Politics of Naming

The politics of naming and its implications (why some events were called and treated as revolutions in their times, only to be renamed differently in the scholarship)

More often than not, scholarship focuses either on structural definitions of this event or on the historical actors’ subjectivity (i.e., a revolution is a revolution if the actors say it is). In this session though, we move away from these questions by focusing on how and why events considered as revolutions in their own times have come to be named differently. For example, why is the Algerian struggle against the French, considered by many revolutionaries in the 60s and 70s as the revolution par excellence, named a war of independence? On the other hand, how is it that the Mexican, Cuban, or Russian revolutions have come to be viewed as “permanent” or “perpetual revolutions,” long after the conflicts were over and stable governments were established? Does the answer to our question lie in the fact that the revolutions in Mexico, Cuba, and Russia were fought between national citizens, whereas the revolution in Algeria was fought between colonized subjects in Algeria and French imperialists?

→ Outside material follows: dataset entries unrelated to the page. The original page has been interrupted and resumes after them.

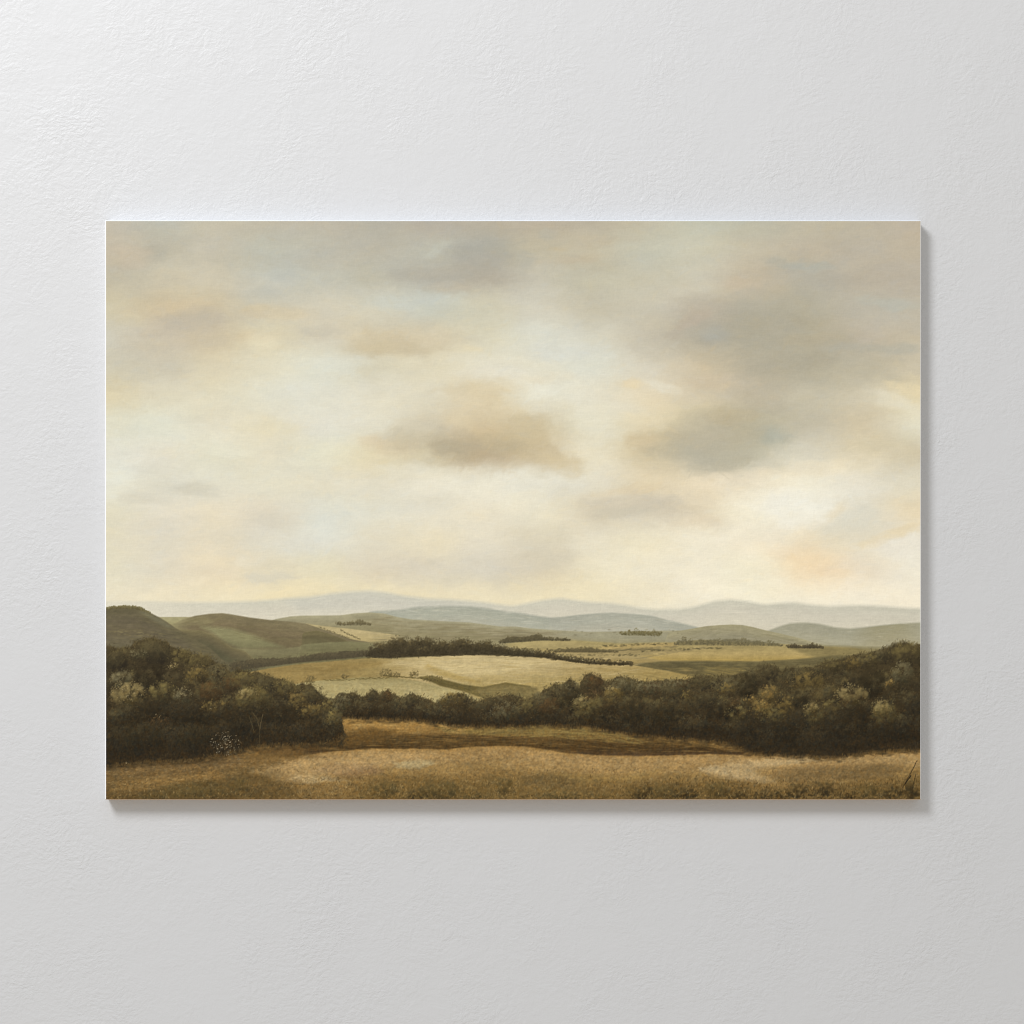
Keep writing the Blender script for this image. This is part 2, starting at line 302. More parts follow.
strokes(260, 106, 205, lambda x: (at(rLA)(x) + 4, 656), ['776B4B', '5D553C', '7D7452', '625B44'], a=(.1, .3), L=(2.5, 7), follow=lambda x: 12 if x > 140 else 2)
strokes(60, 110, 165, lambda x: (630, 636), ['7B6F4C', '8A7E58'], a=(.15, .35), L=(1, 2.5))
strokes(300, 185, 385, lambda x: (at(rLC)(x) + 2, at(rLC)(x) + 22), ['6D6243', '857B58', '736848', '7D7350'], a=(.08, .25), L=(2.5, 8), follow=lambda x: 10 if x > 225 else -14)
# the pale sloping field with its hedge lines
m = poly([(306,623.5),(322,625.8),(351,629),(375,632),(399,635.4),(398,640),(368,641.8),(352,639.4),(335,633.2)], 1.0, .3)
lay(m, ramp([(0,'B3A478'),(8,'BDAC7E'),(18,'B9A775')], GY - 624), (.05,.06,.04))
for (xa, ya, xb, yb) in [(320,627,352,639.5),(340,630,360,639.5)]:
    for t in np.linspace(0, 1, 46):
        dab(xa + (xb - xa) * t + rng.normal(0, .4), ya + (yb - ya) * t + rng.normal(0, .35), 1.0, .5, rng.uniform(0, 60), hx('6B6143') * (1 + rng.normal(0, .1)), rng.uniform(.2, .75))
hill(curve([(106,690),(296,690),(302,633),(316,630.5),(328,633.5),(345,640),(352,646),(360,690),(920,690)], 3), [(0,'716848'),(5,'6A6145'),(12,'6E6749')], soft=1, x=(298,356,6), tex=(.07,.07,.06))
hill(curve([(106,690),(290,690),(300,645),(325,642.5),(350,641.5),(372,643),(385,655),(920,690)], 4), [(0,'827D5A'),(6,'7C7654'),(16,'766E4C')], soft=1.5, x=(290,382,16), tex=(.06,.06,.06))
treeline([(338,621),(346,622),(352,620),(358,619.5),(366,620.5),(370,624)], [(338,625.3),(372,625.5)], 5, '5A523B', '6B6145', '7C7250', 3.4, solid=.3)
strokes(420, 372, 545, lambda x: (at(plain)(x) + 3, 641), ['A0977A', '857B5A', '8E8462', '9C9070', '7A7152'], a=(.1, .35), L=(2, 8))
strokes(260, 372, 560, lambda x: (at(plain)(x) + 2, 640), ['8A7F60', 'A59B7C', '81775A', '938868'], a=(.12, .4), L=(3, 12), W=(.5, 1.2), ang=(-3, 5))
strokes(30, 570, 690, lambda x: (629, 636), ['7D765B', '8A8266'], a=(.2, .5), L=(.8, 2))

# ---------------------------------------------------------------- fields on the right and the centre
f1 = poly([(504,644),(530,640.5),(572,640),(620,643.5),(676,642),(700,640),(780,644),(855,648),(870,652),(840,668),(640,668),(560,655),(520,648)], 1.8, .4)
lay(f1, ramp([(0,'A79868'),(8,'A89664'),(16,'A59160'),(26,'9C8756')], GY - 641), (.09,.07,.08))
lay(poly([(600,646),(640,643.8),(675,642.8),(678,646),(640,650),(604,650)], 1.5, .3), np.broadcast_to(hx('B59F69'), img.shape), (.08,.06,.05))
lay(poly([(505,646),(535,641.5),(570,641.3),(606,646),(560,648.5),(520,649)], 1.5, .3), np.broadcast_to(hx('AD9C6B'), img.shape), (.08,.06,.05))
lay(poly([(556,653),(610,650),(676,649),(740,647),(700,656),(640,659),(590,659)], 2.5, .4) * .85, np.broadcast_to(hx('A49265'), img.shape), (.10,.07,.07))
lay(poly([(680,651),(716,647.5),(780,647),(832,649.5),(852,652),(830,657),(780,660.5),(720,662.5),(660,660),(640,656)], 1.8, .4), ramp([(0,'AA9866'),(6,'B7A16A'),(12,'AD9558'),(16,'A08A52')], GY - 648), (.09,.08,.05))
for (xa, ya, xb, yb, c, w) in [(575,652,676,646.5,'7C7050',.8),(640,658,710,646,'8A7C58',.5),(604,651,660,649,'6F6446',.6)]:
    for t in np.linspace(0, 1, 70):
        dab(xa + (xb - xa) * t + rng.normal(0, 1), ya + (yb - ya) * t + rng.normal(0, .4), rng.uniform(1.5, 3.5), w, -4, hx(c) * (1 + rng.normal(0, .08)), rng.uniform(.15, .5))
lay(poly([(790,648),(835,646.5),(880,648),(880,662),(830,664),(810,656)], 4, .5) * .8, np.broadcast_to(hx('887B52'), img.shape), (.08,.08,.06))
# shadowed strip
lay(poly([(625,664.5),(660,661.5),(700,661),(760,661.5),(800,659),(832,655.5),(850,656),(850,680),(690,680),(668,671),(640,667.5)], 2.2, .5), ramp([(0,'6E6444'),(6,'675D3F'),(14,'6D6140')], GY - 660), (.10,.10,.08))
strokes(260, 640, 845, lambda x: (661, 676), ['7C7049', '5A5037', '85774C', '60563A'], a=(.12, .4), L=(2.5, 8))
strokes(60, 705, 745, lambda x: (667, 675), ['8C7A48', '94814E'], a=(.15, .4), L=(3, 8), ang=(2, 12))
for (xa, ya, xb, yb, n) in [(520,648.5,600,652,60),(640,651,720,648,60),(600,646,668,643.5,60),(560,655,640,655.5,40)]:
    for q in rng.random(n):
        dab(xa + (xb - xa) * q, ya + (yb - ya) * q + rng.normal(0, .5), rng.uniform(.8, 2.2), rng.uniform(.5, .9), rng.uniform(-20, 20), hx('635A3E') * (1 + rng.normal(0, .1)), rng.uniform(.2, .65))
# big pale stubble field
big = poly([(236,675),(265,669),(300,664),(330,661.5),(372,657.5),(400,659.5),(433,655.5),(465,654.3),(505,654.8),(541,657),(570,661),(600,663.8),(633,665),(668,671),(696,677),(690,690),(560,700),(470,700),(420,690),(236,690)], 1.2, .3)
tx = np.clip((GX - 330) / 120, 0, 1)
colb = ramp([(0,'957F4E'),(.35,'9D8957'),(.6,'B19C6A'),(.8,'BAA674'),(1,'C0AC7C')], tx)
rt = np.clip((GX - 520) / 150, 0, 1)[..., None]
colb = colb + (hx('A38D58') - colb) * rt
colb = colb + (hx('A69158') - colb) * (np.clip((GY - 668) / 16, 0, 1) * np.clip((GX - 420) / 60, 0, 1) * .7)[..., None]
lay(big, colb, (.07,.07,.05))
lay(poly([(384,664),(400,660),(440,657.5),(500,657),(540,660),(560,664),(520,670),(470,676),(450,673),(420,668)], 7, .6) * .8, np.broadcast_to(hx('CCB988'), img.shape), (.07,.07,.04))
lay(poly([(424,668),(440,676),(460,681),(480,683),(470,678),(445,671),(428,664)], 3, .5) * .6, np.broadcast_to(hx('A68D50'), img.shape), (.07,.07,.04))
lay(poly([(300,669),(340,664),(372,661),(392,662),(372,668),(330,672)], 3, .5) * .6, np.broadcast_to(hx('917A49'), img.shape), (.08,.08,.06))
strokes(700, 400, 640, lambda x: (658, 684), ['C9B587', 'B59E69', 'A8915A', 'BFAA79', 'CDBB90'], a=(.08, .28), L=(3, 9), W=(.4, .7), follow=lambda x: (480 - x) * .05)
strokes(160, 290, 400, lambda x: (662, 678), ['8B7546', 'A38E5D', '97824F'], a=(.1, .3), L=(3, 8), ang=(-10, 0))
strokes(150, 560, 695, lambda x: (668, 682), ['9B854F', 'AF975F', '8E7847'], a=(.1, .3), L=(3, 8), ang=(0, 9))
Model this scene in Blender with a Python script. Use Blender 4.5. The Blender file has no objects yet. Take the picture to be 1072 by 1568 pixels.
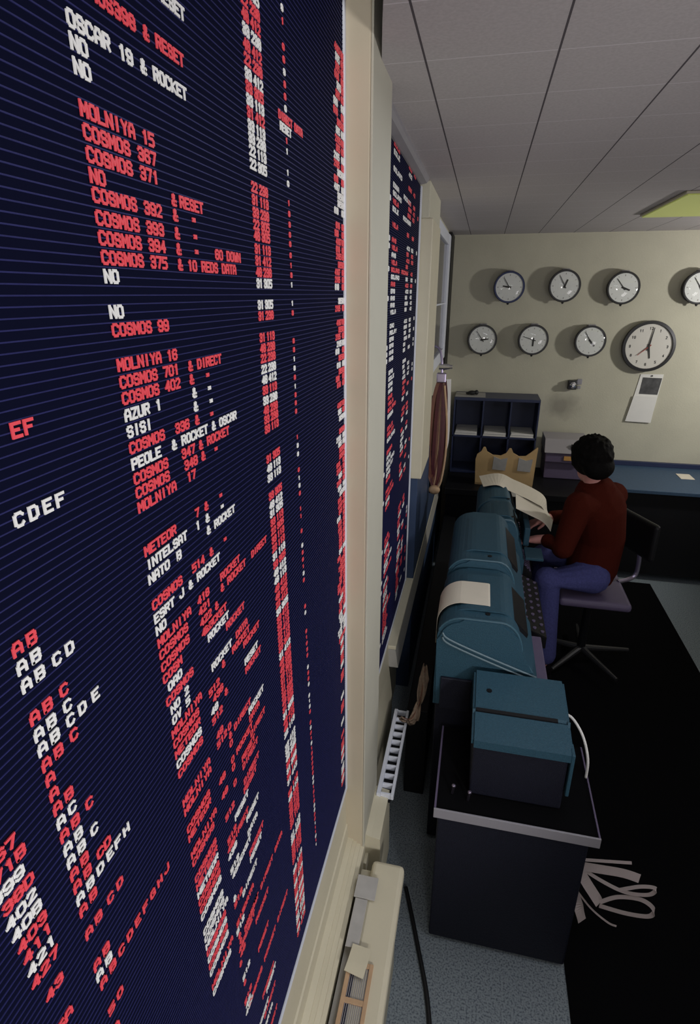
import bpy, bmesh, math, random
from mathutils import Vector, Matrix, noise
S = bpy.context.scene
COL = S.collection
PI = math.pi
random.seed(7)

# ------------------------------------------------------------------ camera, world, lights, exposure
PITCH = math.atan(334/861); YAW = math.atan(209/math.hypot(861, 334))
cd = bpy.data.cameras.new('camera'); cam = bpy.data.objects.new('camera', cd); COL.objects.link(cam)
cam.location = (0, 0, 2.13)
cam.rotation_euler = (PI/2 - PITCH, 0, YAW)
cd.sensor_fit = 'VERTICAL'; cd.sensor_height = 36.0; cd.lens = 36.0*861/1568
cd.clip_start = 0.02; cd.clip_end = 50
S.camera = cam
S.view_settings.view_transform = 'Standard'; S.view_settings.look = 'None'
S.view_settings.gamma = 1; S.view_settings.use_curve_mapping = False
S.view_settings.exposure = 0.0

W = bpy.data.worlds.new('world'); S.world = W; W.use_nodes = True
bg = W.node_tree.nodes['Background']; bg.inputs[0].default_value = (0.55, 0.6, 0.9, 1); bg.inputs[1].default_value = 0.03

def light(name, kind, loc, target, energy, color, size=0.3, sy=None, spot=None, blend=0.6):
    d = bpy.data.lights.new(name, kind); d.energy = energy; d.color = color
    if kind == 'AREA':
        d.size = size
        if sy: d.shape = 'RECTANGLE'; d.size_y = sy
    else:
        d.shadow_soft_size = size
    if kind == 'SPOT':
        d.spot_size = spot; d.spot_blend = blend
    o = bpy.data.objects.new(name, d); COL.objects.link(o); o.location = loc
    o.rotation_euler = (Vector(target)-Vector(loc)).to_track_quat('-Z', 'Y').to_euler()
    return o
light('board_lamp', 'SPOT', (1.3, -1.1, 1.75), (-0.3, 0.42, 1.72), 100, (1, 0.97, 0.95), 0.12, spot=math.radians(72), blend=0.35)
light('wall_lamp', 'SPOT', (2.50, 3.95, 2.02), (0.3, 5.0, 1.85), 66, (1, 0.97, 0.91), 0.06, spot=math.radians(140), blend=0.6)
light('ceiling_bounce', 'AREA', (1.9, 1.4, 1.2), (0.6, 1.9, 2.57), 10, (1, 0.95, 0.97), 0.8)
light('overhead_lamp', 'AREA', (0.62, 1.15, 2.53), (0.619, 1.152, 0.6), 8.5, (0.92, 0.96, 1), 0.35, sy=1.9)
light('pillar_top_fill', 'AREA', (-0.20, 0.72, 2.72), (-0.26, 1.35, 2.60), 0.7, (1, 0.97, 0.92), 0.06)  # unseen light added in the recess to brighten the pillar top
light('near_fill', 'AREA', (0.45, -1.25, 1.85), (-0.28, 1.27, 1.85), 9, (1, 0.97, 0.94), 0.4)  # unseen light added behind the camera to brighten the pillar's near face

# ------------------------------------------------------------------ materials
def mat(name, color, rough=0.6, metal=0.0, spec=0.5, noise_amt=0.0, noise_scale=20, bump=0.0, bump_scale=60, emit=None, estr=0, coat=0):
    m = bpy.data.materials.new(name); m.use_nodes = True
    nt = m.node_tree; b = nt.nodes['Principled BSDF']
    b.inputs['Base Color'].default_value = (*color, 1); b.inputs['Roughness'].default_value = rough
    b.inputs['Metallic'].default_value = metal; b.inputs['Specular IOR Level'].default_value = spec
    if coat: b.inputs['Coat Weight'].default_value = coat
    if emit:
        b.inputs['Emission Color'].default_value = (*emit, 1); b.inputs['Emission Strength'].default_value = estr
    tc = nt.nodes.new('ShaderNodeTexCoord')
    if noise_amt:
        n = nt.nodes.new('ShaderNodeTexNoise'); n.inputs['Scale'].default_value = noise_scale; n.inputs['Detail'].default_value = 6
        nt.links.new(tc.outputs['Object'], n.inputs['Vector'])
        mx = nt.nodes.new('ShaderNodeMix'); mx.data_type = 'RGBA'
        mx.inputs[6].default_value = (*[c*(1-noise_amt) for c in color], 1)
        mx.inputs[7].default_value = (*[min(1, c*(1+noise_amt)) for c in color], 1)
        nt.links.new(n.outputs['Fac'], mx.inputs[0]); nt.links.new(mx.outputs[2], b.inputs['Base Color'])
    if bump:
        n2 = nt.nodes.new('ShaderNodeTexNoise'); n2.inputs['Scale'].default_value = bump_scale; n2.inputs['Detail'].default_value = 4
        nt.links.new(tc.outputs['Object'], n2.inputs['Vector'])
        bp = nt.nodes.new('ShaderNodeBump'); bp.inputs['Strength'].default_value = bump; bp.inputs['Distance'].default_value = 0.004
        nt.links.new(n2.outputs['Fac'], bp.inputs['Height']); nt.links.new(bp.outputs['Normal'], b.inputs['Normal'])
    return m

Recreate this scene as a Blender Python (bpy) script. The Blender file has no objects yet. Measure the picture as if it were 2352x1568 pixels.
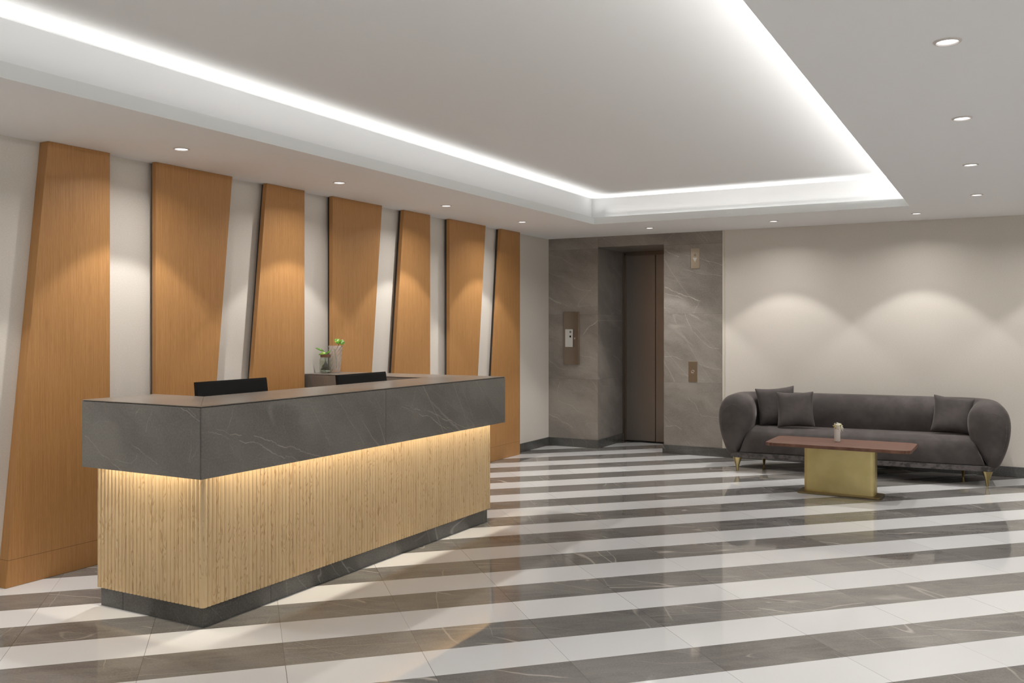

If so, then why is there no strong debate over whether to use the name “civil war” to classify the big conflicts of the twentieth century in Mexico or Cuba? This session thus allows us to once again build on our previous questions of core vs derivative revolutions, as well as deepen the discussion of the previous session by examining whether and in what ways the historiographic tidying up of global revolutions along a linear genealogy has played a role in the naming and renaming of revolutionary events.